Functional Programming in a Lisp

The first programming language I used in earnest was Algol 68, in ’78. I didn’t know at the time but that was influenced by Lisp, the second-oldest high-level language still used. Lisp was specified in 1958. Algol 68 source code was constructed from ‘Serial Clauses’ which always returned a value. It’s procedures could return values, so could also be called as functions. It had recursion.

I tried a Real Lisp, as part of my university computer science final year project on semantic networks. It didn’t go well. I think I was thrown off balance by the sudden paradigm shift from imperative to functional programming (FP.) I’ve starting again with Clojure, a new Lisp dialect. I’ve also read a little about Scheme and Haskell to help me understand whether concepts I come across are Clojure, Lisp or FP.
In Lisps, including Clojure, code and data look the same, because they are.
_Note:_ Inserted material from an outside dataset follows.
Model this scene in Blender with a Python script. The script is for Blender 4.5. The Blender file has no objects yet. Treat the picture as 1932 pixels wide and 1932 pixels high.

I liked the explanation I read recently that imperative languages started with the machine and worked up to increasing levels of abstraction, such as Structured Programming and Object Oriented Programming, while functional languages started at the top and worked down, until they could be implemented. This leads to a feeling that FP hovers some distance above the hardware, rather than being firmly planted in it. In one sense, FP hovers higher now, as increases in computing machinery’s capabilities has made abstraction possible which originally was not. Pure FP isn’t allowed to have side-effects, so is isolated from changes in state in the real world. It has to operate the world by remote control, like a wizard. I like to think it shares the realm of magic with mathematics but both are dependent on computational hardware to get anything done.